Sarà stato per i recenti fatti di Parigi che ci hanno acuito i sensi, sarà stata l’intimità della piccola ma accogliente sala approntata nella sede monopolitana dell’Associazione “Allegra Brigata” (che ha messo in piedi questa rassegna dal titolo “Ladomenicateatro” (con la direzione artistica di Bruno Verdegiglio), ma il monologo “Carcere a vita” ci è proprio piaciuto.
Il testo, scritto, interpretato e diretto da Alfredo Vasco coinvolge con sapienza il pubblico, strappando sorrisi (utilizzando il cliché del dialetto, in questo caso quello di Grumo Appula, che funziona sempre) e commozione, in un crescendo di pathos dal finale che lascia il segno pur nella sua prevedibilità. Bravo e convincente l’attore e regista barese a destreggiarsi in due registri diversi: con tocco leggero narra l’adolescenza “non facile” del protagonista (di cui non sapremo mai il nome) e del suo amico Michele, colpevole di averlo trascinato nel mondo della delinquenza che si rivelerà tragicomicamente fatale; con trasporto (anche fisico) narra la disperazione e il dramma di un uomo innamorato che perde prima l’affetto di sua moglie Sara, poi quello del suo unico figlio, Andrea.

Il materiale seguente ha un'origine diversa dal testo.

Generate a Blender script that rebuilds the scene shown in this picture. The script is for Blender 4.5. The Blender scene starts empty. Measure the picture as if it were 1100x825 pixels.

Sullo sfondo, ma neppure tanto, la nostra Puglia, raccontata in intervallo che va dal dopoguerra agli anni del boom economico, per posi passare al periodo tra gli anni settanta e ottanta del contrabbando. La prima sigaretta (Muratti Ambassador), il primo approccio sessuale, lo squallore di bar fumosi dove si gioca “stoppa senza limiti”, i primi furtarelli.
Lo spunto della narrazione è quella sola ora d’aria destinata ai carcerati, e quindi anche a lui, condannato all’ergastolo: una rapida discesa dal Purgatorio all’Inferno, chiuso in un luogo-non luogo che è la cella, come anticamera in attesa che il suo destino si compia. Già, perché al Nostro, non è stata data la possibilità del Paradiso, forse solo per una serie di sfortunate coincidenze. È quindi destinato a essere un fallito senza speranza, capace però di decidere da solo il suo finale, trascinando il pubblico nello strapiombo dello sconforto.